Vicdani retçi Halil Savda ise, hakkında, "halkı askerlikten soğutma" gerekçesi ile açılan davadan beraat aldığını hatırlatarak, "Aslında bugün halkı askerlikten soğutma da zorunlu askerlikte hükümsüzdür artık" diye konuştu. Vicdani reddini açıklayanlara ve asker kaçağı olanlara para cezalarının da kesildiği bilgisini veren Savda, "Açılan bu davalarla AİHM'e gidildiğinde Türkiye mahkum edilmektedir. Zaten bu şekilde Türkiye mahkum edilerek kesilen para cezası misli ile geri alınıyor" ifadelerini kullandı.
Yapılan konuşmaların ardından etkinliğe katılan, Enise Şeyda Kapuz, Emre Bayyiğit, Cemile Sarı, Murat Demiroğlu, Ahmet Sait Gündüz, Gökhan Turan vicdani reddini açıklarken ,16 kişi ise gönderdiği mesaj ile vicdani reddini açıkladı.

Enise Şeyda Kapuz açıklamasında, "Bu hayat da erkeklerin, savaş da.

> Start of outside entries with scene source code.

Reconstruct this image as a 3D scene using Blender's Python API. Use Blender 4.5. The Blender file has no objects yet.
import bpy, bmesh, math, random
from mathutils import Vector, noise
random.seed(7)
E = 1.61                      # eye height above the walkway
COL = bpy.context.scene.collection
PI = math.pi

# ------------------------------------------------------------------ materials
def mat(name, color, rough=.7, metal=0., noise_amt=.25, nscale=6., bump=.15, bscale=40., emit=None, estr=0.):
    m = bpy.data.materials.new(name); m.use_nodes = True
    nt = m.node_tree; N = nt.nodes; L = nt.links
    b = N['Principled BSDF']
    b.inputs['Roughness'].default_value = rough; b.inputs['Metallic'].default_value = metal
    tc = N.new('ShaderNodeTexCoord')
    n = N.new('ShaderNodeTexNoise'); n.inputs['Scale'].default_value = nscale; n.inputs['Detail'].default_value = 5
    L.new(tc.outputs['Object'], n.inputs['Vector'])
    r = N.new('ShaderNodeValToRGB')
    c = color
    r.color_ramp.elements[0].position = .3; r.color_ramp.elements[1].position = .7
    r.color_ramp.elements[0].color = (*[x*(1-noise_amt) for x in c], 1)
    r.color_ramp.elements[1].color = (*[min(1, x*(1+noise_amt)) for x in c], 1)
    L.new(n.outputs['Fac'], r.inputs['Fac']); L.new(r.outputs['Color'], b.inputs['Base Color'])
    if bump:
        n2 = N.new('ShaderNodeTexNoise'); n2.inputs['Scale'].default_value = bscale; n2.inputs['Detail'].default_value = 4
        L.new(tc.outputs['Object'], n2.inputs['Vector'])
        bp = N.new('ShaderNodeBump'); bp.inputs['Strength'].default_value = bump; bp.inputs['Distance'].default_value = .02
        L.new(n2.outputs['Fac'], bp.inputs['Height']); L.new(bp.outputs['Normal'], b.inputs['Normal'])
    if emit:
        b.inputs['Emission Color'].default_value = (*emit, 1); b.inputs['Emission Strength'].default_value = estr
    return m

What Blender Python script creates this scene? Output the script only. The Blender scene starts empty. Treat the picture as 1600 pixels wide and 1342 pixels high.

Savaş ne sadece doğuda, batıda ne Filistin'de Kürdistan'da savaş bastığım toprakta. Vicdanımın sesini dinliyor savaşı reddediyorum" derken, Murat Demiroğlu ise, "Varoluşumun doğal sonucu olarak askerliği reddediyorum" ifadelerini kullandı.

Mesaj gönderen vicdani retçilerden Bawer Fırat ise, "Ben kişilik olarak öldürmeyi, silah ve tahakkümü reddeden bir kişiyim. Bundan dolayı vicdanen öldürmek ve ölüm üzerine eğitim ve emir almayı reddetmekle birlikte bir de tarihi ve ailevi bakımdan da bu devlete ve Kemalist sisteme hizmet etmeyi reddediyorum" diyerek reddini açıkladı.

Mehmet Tarık Paköz ise, "Şiddet ve emir alıp vermek istemiyorum. Ben aileme bakmakla yükümlü iken gidip kimsenin emri altında kalmam ve kimsenin canını almam bu yüzden vicdani reddimi açıklıyorum" dedi.